Exercise ▸
Take each line containing "parts" and report it exactly as written.

Data rows ▸
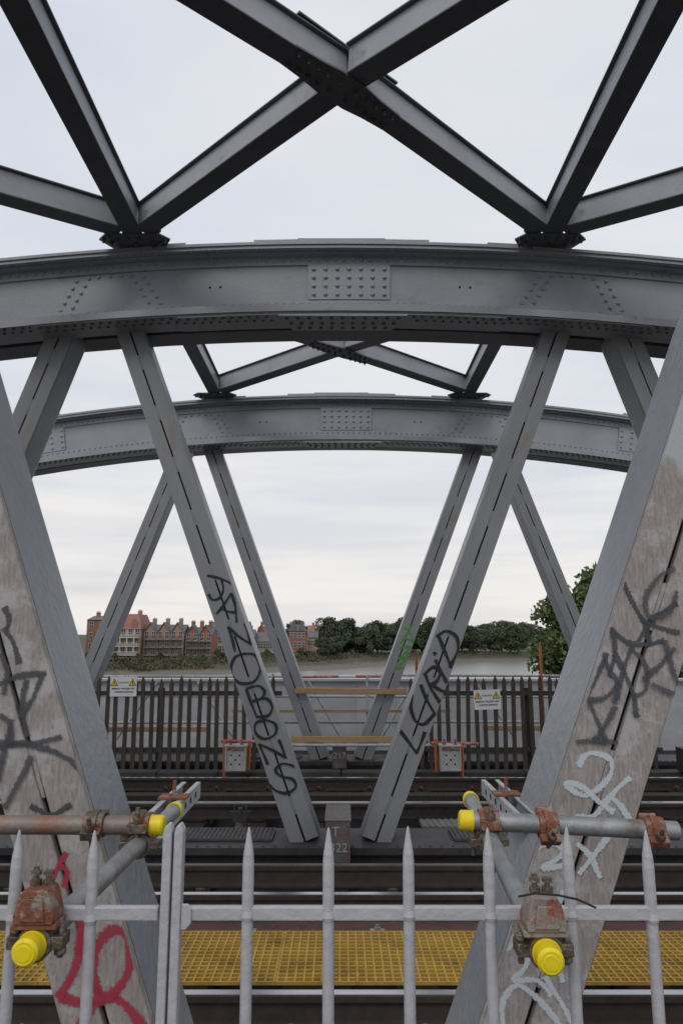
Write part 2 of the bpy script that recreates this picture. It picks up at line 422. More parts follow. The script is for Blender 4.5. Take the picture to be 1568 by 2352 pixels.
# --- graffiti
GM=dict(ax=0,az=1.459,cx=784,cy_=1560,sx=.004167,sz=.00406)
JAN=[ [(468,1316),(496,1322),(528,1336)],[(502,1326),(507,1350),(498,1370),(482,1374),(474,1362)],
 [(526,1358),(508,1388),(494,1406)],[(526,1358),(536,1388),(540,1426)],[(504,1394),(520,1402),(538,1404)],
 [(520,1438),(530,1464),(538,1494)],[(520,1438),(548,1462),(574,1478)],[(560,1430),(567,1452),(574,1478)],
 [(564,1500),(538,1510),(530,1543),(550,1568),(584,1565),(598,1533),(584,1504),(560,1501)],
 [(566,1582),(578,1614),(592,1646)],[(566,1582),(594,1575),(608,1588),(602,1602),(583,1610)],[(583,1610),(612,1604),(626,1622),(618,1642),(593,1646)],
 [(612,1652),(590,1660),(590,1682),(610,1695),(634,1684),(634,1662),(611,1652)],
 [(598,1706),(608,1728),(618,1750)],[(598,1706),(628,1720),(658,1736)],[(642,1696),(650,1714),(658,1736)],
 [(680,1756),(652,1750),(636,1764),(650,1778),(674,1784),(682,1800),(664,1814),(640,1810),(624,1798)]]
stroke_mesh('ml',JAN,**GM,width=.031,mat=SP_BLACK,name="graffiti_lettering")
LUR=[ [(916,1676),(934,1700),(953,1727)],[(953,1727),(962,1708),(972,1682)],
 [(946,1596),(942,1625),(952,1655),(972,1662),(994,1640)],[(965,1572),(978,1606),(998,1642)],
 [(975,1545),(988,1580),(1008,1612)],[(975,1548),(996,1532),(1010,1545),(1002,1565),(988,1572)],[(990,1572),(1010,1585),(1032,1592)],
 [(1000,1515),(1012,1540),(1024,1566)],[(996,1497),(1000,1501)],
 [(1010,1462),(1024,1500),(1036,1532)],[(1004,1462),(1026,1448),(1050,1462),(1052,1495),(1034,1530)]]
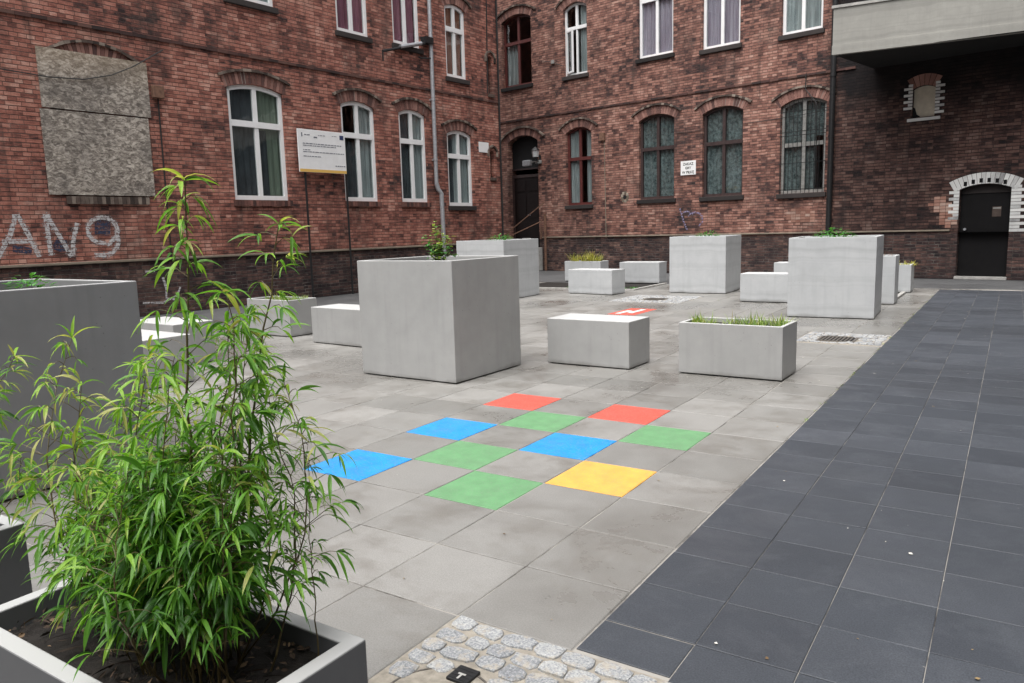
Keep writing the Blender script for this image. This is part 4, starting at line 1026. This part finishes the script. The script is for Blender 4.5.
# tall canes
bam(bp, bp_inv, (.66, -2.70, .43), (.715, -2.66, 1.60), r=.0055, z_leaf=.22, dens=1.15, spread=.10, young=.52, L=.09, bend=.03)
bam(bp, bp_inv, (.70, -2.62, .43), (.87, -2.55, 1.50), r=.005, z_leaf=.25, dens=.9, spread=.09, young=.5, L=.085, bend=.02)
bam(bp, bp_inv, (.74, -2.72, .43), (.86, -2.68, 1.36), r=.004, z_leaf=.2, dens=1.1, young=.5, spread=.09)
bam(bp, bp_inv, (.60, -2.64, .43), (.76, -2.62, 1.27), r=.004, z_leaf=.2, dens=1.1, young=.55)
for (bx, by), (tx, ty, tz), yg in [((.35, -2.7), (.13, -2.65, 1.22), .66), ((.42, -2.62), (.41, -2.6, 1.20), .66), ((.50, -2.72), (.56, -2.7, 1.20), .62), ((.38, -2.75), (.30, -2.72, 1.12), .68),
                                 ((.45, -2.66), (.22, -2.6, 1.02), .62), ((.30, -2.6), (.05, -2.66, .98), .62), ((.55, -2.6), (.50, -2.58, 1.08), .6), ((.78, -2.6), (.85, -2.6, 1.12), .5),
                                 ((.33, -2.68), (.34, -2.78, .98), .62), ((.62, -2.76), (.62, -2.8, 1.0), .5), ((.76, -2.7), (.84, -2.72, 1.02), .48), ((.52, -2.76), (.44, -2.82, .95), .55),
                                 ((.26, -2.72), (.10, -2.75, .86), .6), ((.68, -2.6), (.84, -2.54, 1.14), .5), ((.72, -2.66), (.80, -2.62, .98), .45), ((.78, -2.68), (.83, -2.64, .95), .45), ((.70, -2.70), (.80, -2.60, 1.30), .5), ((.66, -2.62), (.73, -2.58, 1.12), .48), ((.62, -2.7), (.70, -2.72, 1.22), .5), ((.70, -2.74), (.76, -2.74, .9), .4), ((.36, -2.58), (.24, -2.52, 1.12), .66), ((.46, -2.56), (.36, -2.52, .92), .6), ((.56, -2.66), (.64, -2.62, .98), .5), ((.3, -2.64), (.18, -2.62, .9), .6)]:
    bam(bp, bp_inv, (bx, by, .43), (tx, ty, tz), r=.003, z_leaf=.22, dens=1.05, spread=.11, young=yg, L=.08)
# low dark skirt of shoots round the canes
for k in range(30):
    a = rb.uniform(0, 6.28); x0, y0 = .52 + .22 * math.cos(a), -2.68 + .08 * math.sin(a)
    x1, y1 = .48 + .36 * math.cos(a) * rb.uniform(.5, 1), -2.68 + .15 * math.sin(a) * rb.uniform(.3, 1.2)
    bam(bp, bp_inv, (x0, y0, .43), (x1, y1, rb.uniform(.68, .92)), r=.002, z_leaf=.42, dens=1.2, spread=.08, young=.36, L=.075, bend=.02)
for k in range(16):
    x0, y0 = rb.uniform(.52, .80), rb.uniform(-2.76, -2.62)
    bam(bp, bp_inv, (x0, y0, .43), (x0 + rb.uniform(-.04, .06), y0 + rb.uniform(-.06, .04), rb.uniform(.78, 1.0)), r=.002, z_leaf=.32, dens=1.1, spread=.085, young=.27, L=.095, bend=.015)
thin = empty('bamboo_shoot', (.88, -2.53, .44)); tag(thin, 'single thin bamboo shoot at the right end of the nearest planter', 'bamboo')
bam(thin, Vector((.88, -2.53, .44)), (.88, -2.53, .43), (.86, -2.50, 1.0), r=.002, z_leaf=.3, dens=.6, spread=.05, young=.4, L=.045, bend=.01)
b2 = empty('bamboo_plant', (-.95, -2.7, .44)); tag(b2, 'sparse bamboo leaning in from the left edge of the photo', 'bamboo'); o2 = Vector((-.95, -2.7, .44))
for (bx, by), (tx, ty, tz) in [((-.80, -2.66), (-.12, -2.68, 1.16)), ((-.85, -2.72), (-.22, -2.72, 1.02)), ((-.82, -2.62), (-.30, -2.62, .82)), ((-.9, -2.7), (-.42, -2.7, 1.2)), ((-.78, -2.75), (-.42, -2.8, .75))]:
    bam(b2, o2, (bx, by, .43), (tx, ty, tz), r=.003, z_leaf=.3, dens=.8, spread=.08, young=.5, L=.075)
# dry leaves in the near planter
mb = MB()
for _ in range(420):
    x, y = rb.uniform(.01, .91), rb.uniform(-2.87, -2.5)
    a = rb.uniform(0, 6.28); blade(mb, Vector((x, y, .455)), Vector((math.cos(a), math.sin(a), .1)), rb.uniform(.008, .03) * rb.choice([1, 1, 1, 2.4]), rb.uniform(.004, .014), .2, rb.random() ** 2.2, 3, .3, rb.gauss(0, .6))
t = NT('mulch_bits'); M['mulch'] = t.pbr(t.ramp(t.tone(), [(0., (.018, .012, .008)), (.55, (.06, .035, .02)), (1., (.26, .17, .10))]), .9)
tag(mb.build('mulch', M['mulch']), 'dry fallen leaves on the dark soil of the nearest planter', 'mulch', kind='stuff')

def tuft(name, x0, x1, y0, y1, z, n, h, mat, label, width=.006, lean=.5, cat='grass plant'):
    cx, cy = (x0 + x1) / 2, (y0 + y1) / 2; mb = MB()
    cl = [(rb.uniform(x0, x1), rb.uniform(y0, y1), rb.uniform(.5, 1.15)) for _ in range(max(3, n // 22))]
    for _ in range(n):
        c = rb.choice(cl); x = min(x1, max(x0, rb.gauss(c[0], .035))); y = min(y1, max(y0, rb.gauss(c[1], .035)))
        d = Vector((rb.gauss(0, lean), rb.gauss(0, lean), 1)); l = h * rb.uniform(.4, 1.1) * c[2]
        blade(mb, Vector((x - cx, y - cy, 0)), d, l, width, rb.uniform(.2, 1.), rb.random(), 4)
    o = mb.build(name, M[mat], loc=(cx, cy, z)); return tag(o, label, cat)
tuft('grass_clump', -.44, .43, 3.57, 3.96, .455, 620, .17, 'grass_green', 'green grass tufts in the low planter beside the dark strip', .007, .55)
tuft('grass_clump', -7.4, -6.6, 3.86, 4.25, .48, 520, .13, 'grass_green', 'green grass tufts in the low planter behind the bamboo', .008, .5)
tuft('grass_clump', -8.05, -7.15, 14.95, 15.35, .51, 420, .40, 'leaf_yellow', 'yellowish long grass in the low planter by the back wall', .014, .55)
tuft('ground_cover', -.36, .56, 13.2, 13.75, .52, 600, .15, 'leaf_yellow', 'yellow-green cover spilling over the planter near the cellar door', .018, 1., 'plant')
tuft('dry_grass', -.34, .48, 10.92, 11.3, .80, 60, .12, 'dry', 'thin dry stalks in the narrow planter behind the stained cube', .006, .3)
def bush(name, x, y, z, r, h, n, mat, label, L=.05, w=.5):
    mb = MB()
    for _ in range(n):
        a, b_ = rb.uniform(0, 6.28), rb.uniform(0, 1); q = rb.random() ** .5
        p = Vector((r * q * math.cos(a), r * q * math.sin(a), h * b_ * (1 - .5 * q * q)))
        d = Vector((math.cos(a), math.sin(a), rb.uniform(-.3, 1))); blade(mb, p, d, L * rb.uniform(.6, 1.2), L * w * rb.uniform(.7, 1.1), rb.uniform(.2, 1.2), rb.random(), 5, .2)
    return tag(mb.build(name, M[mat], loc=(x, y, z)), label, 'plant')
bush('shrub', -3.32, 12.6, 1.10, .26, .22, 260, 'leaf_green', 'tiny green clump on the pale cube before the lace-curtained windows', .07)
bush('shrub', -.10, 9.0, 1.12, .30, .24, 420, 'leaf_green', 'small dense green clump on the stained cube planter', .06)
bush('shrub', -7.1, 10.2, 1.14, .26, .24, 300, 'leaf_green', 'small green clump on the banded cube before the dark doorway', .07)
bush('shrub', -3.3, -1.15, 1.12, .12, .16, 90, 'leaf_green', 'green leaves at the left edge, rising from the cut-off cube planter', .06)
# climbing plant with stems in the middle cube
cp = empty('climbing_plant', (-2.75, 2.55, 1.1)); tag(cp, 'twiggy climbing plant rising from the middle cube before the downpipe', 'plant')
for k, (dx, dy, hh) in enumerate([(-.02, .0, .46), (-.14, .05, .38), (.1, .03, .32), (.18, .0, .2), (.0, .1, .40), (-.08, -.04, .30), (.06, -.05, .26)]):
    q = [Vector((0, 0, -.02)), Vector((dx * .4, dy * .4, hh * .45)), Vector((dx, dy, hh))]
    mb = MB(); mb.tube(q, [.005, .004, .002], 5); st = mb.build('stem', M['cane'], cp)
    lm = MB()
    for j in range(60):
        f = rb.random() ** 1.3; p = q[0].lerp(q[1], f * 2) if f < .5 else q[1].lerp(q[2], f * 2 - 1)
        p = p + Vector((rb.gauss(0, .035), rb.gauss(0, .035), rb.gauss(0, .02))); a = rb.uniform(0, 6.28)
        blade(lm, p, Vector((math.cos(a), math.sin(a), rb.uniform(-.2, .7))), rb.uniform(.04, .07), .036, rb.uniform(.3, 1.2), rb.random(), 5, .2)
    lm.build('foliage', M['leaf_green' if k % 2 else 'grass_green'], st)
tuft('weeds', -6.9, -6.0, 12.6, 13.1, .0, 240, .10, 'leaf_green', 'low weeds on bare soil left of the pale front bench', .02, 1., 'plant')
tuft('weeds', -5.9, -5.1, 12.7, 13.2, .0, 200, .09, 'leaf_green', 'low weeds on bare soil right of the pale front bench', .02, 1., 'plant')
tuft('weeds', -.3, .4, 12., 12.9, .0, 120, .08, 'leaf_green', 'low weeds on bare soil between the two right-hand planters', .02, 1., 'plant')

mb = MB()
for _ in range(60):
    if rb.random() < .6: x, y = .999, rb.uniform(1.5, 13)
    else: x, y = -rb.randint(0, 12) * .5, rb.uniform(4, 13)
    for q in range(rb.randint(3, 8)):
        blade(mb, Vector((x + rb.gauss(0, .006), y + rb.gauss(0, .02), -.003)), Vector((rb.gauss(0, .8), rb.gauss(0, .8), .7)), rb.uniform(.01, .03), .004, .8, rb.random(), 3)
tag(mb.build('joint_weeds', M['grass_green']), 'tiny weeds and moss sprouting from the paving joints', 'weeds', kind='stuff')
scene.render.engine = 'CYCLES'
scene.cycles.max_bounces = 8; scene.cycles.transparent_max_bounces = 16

==

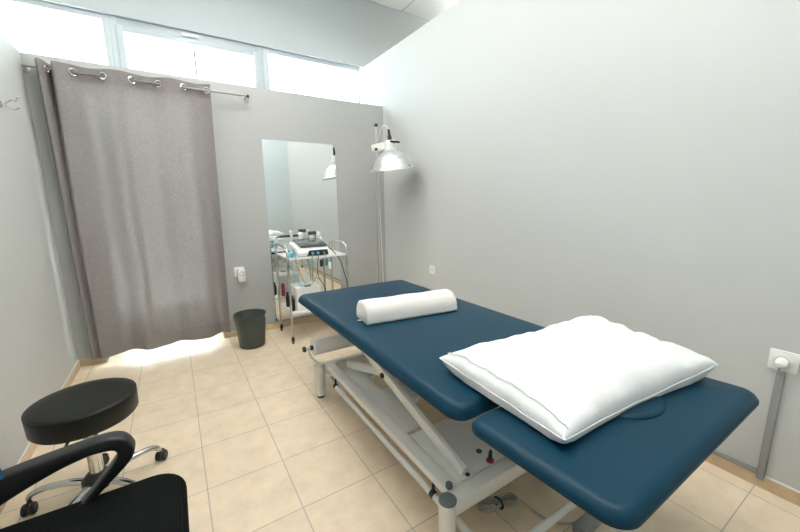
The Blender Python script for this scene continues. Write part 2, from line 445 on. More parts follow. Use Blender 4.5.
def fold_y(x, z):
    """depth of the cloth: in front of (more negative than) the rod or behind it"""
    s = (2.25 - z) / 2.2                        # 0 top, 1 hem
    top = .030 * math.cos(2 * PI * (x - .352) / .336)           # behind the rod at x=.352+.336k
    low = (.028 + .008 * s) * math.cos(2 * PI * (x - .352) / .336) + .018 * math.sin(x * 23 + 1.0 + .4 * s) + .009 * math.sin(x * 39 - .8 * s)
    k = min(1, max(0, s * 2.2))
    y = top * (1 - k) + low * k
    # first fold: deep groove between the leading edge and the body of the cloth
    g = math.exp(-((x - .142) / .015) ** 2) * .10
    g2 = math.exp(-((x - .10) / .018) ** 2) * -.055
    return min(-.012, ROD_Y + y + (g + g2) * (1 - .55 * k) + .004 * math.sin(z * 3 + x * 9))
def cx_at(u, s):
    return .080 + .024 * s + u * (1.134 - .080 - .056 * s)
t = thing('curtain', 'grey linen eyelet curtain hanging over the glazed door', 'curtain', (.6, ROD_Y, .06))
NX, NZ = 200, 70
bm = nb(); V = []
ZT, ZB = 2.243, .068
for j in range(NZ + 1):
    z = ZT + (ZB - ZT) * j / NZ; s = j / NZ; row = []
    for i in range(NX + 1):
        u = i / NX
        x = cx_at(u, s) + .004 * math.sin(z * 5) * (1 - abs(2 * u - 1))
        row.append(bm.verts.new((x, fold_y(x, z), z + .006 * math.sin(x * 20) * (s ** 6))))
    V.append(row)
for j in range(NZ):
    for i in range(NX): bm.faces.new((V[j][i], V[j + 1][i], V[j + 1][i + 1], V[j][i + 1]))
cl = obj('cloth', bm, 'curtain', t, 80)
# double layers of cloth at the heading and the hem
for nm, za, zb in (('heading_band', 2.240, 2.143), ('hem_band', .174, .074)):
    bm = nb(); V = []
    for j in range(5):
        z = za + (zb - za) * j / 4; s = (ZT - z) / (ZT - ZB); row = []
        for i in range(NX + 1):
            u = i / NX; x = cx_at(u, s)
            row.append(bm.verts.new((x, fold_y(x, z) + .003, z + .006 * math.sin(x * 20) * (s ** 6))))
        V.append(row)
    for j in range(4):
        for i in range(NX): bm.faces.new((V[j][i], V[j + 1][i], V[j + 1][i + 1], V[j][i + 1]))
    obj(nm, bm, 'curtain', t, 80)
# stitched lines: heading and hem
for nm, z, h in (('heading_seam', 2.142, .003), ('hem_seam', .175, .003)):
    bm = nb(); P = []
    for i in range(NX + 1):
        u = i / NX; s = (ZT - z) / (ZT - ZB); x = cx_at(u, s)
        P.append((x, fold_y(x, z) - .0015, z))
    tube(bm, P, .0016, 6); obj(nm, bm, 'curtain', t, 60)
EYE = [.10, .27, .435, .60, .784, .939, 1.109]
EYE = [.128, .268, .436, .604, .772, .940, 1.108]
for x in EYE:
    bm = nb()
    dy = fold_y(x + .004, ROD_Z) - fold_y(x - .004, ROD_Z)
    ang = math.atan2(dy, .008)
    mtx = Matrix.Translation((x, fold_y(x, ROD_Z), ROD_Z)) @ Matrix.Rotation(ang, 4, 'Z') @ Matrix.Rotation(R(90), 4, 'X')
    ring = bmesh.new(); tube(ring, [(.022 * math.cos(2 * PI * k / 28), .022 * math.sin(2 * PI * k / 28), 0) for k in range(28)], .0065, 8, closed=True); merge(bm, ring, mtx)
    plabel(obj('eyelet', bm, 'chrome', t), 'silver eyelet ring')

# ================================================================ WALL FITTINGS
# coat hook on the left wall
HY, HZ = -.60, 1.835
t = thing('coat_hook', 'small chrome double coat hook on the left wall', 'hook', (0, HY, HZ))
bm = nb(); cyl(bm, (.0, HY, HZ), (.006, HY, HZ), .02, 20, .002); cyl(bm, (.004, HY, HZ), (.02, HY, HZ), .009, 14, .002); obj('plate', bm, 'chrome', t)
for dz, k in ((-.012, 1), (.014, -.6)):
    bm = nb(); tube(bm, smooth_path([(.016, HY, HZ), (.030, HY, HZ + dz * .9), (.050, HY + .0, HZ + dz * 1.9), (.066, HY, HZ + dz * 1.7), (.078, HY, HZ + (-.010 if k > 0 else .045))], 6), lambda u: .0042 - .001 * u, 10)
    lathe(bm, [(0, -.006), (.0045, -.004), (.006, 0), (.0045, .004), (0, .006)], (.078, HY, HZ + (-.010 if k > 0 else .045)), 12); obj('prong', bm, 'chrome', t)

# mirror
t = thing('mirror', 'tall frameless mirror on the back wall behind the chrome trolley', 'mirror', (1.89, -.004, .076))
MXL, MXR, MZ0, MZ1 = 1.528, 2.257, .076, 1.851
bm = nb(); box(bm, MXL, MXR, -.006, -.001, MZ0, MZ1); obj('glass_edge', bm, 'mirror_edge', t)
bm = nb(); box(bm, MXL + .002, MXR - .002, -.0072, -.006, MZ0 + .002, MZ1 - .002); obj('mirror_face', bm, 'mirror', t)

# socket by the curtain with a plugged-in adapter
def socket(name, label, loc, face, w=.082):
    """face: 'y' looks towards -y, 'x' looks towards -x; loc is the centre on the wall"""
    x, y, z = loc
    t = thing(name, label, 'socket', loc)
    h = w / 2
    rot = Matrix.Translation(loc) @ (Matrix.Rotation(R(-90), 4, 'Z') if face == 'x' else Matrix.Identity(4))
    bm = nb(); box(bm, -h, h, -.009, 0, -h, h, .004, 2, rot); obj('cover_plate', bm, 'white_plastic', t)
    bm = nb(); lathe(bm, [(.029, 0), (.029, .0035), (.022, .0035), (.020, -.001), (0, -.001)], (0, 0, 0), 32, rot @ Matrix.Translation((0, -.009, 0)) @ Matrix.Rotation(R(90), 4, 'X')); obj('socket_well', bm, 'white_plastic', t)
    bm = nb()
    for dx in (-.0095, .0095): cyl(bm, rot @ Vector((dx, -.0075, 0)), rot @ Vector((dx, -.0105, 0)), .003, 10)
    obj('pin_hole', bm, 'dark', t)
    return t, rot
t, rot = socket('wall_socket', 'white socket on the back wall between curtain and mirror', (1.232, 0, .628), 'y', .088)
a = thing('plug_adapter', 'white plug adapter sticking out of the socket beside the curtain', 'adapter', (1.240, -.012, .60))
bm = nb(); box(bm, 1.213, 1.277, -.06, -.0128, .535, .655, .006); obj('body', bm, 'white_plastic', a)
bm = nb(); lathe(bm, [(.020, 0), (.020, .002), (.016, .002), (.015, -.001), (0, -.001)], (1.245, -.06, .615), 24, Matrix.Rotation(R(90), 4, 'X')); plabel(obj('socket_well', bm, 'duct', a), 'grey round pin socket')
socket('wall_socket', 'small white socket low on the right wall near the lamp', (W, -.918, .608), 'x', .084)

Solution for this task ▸
Write part 2 of the bpy script that recreates this picture. It picks up at line 422. More parts follow. The script is for Blender 4.5. Take the picture to be 1568 by 2352 pixels.
The Blender Python script for this scene continues. Write part 2, from line 445 on. More parts follow. Use Blender 4.5.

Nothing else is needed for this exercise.